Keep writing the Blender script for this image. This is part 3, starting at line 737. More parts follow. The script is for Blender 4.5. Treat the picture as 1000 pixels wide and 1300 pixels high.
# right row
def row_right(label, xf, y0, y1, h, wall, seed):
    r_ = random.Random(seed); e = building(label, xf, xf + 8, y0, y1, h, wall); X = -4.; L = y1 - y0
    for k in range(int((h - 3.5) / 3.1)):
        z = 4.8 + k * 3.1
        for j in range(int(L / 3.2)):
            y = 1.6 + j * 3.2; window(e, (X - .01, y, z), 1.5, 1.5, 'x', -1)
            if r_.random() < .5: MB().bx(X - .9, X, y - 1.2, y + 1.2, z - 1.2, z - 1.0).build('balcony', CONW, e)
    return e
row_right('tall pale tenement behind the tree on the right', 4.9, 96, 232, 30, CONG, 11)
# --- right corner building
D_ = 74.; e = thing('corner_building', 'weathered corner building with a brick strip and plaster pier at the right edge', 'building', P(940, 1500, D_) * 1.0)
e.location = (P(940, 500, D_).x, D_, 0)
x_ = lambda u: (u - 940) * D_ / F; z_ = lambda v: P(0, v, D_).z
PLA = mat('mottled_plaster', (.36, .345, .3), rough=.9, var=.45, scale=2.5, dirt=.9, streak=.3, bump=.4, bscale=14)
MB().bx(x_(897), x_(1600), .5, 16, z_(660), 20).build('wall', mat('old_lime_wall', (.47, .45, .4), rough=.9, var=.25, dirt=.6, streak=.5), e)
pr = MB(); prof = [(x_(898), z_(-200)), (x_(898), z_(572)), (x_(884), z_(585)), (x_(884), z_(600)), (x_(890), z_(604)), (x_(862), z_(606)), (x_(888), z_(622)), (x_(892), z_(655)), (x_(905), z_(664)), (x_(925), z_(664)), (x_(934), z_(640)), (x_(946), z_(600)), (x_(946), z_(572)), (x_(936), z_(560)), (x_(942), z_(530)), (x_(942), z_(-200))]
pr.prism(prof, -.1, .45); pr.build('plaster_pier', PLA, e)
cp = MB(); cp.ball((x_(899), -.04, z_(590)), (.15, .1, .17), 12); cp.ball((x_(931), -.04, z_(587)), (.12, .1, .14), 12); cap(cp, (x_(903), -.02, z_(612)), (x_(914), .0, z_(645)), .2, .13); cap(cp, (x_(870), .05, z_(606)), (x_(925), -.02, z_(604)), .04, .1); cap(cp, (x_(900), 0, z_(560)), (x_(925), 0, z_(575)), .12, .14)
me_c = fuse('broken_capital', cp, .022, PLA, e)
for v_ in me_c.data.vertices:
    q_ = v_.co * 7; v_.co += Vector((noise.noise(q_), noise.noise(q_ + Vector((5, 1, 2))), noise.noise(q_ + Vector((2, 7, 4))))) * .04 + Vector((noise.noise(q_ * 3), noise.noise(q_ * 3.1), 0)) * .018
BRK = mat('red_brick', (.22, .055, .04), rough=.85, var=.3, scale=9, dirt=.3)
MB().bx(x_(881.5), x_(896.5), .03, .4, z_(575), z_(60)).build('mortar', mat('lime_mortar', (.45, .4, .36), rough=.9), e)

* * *

• **AIM**: Transcribe the whole listing exactly.

• **COMPLETE ANSWER**:
Keep writing the Blender script for this image. This is part 3, starting at line 737. More parts follow. The script is for Blender 4.5. Treat the picture as 1000 pixels wide and 1300 pixels high.
# right row
def row_right(label, xf, y0, y1, h, wall, seed):
    r_ = random.Random(seed); e = building(label, xf, xf + 8, y0, y1, h, wall); X = -4.; L = y1 - y0
    for k in range(int((h - 3.5) / 3.1)):
        z = 4.8 + k * 3.1
        for j in range(int(L / 3.2)):
            y = 1.6 + j * 3.2; window(e, (X - .01, y, z), 1.5, 1.5, 'x', -1)
            if r_.random() < .5: MB().bx(X - .9, X, y - 1.2, y + 1.2, z - 1.2, z - 1.0).build('balcony', CONW, e)
    return e
row_right('tall pale tenement behind the tree on the right', 4.9, 96, 232, 30, CONG, 11)
# --- right corner building
D_ = 74.; e = thing('corner_building', 'weathered corner building with a brick strip and plaster pier at the right edge', 'building', P(940, 1500, D_) * 1.0)
e.location = (P(940, 500, D_).x, D_, 0)
x_ = lambda u: (u - 940) * D_ / F; z_ = lambda v: P(0, v, D_).z
PLA = mat('mottled_plaster', (.36, .345, .3), rough=.9, var=.45, scale=2.5, dirt=.9, streak=.3, bump=.4, bscale=14)
MB().bx(x_(897), x_(1600), .5, 16, z_(660), 20).build('wall', mat('old_lime_wall', (.47, .45, .4), rough=.9, var=.25, dirt=.6, streak=.5), e)
pr = MB(); prof = [(x_(898), z_(-200)), (x_(898), z_(572)), (x_(884), z_(585)), (x_(884), z_(600)), (x_(890), z_(604)), (x_(862), z_(606)), (x_(888), z_(622)), (x_(892), z_(655)), (x_(905), z_(664)), (x_(925), z_(664)), (x_(934), z_(640)), (x_(946), z_(600)), (x_(946), z_(572)), (x_(936), z_(560)), (x_(942), z_(530)), (x_(942), z_(-200))]
pr.prism(prof, -.1, .45); pr.build('plaster_pier', PLA, e)
cp = MB(); cp.ball((x_(899), -.04, z_(590)), (.15, .1, .17), 12); cp.ball((x_(931), -.04, z_(587)), (.12, .1, .14), 12); cap(cp, (x_(903), -.02, z_(612)), (x_(914), .0, z_(645)), .2, .13); cap(cp, (x_(870), .05, z_(606)), (x_(925), -.02, z_(604)), .04, .1); cap(cp, (x_(900), 0, z_(560)), (x_(925), 0, z_(575)), .12, .14)
me_c = fuse('broken_capital', cp, .022, PLA, e)
for v_ in me_c.data.vertices:
    q_ = v_.co * 7; v_.co += Vector((noise.noise(q_), noise.noise(q_ + Vector((5, 1, 2))), noise.noise(q_ + Vector((2, 7, 4))))) * .04 + Vector((noise.noise(q_ * 3), noise.noise(q_ * 3.1), 0)) * .018
BRK = mat('red_brick', (.22, .055, .04), rough=.85, var=.3, scale=9, dirt=.3)
MB().bx(x_(881.5), x_(896.5), .03, .4, z_(575), z_(60)).build('mortar', mat('lime_mortar', (.45, .4, .36), rough=.9), e)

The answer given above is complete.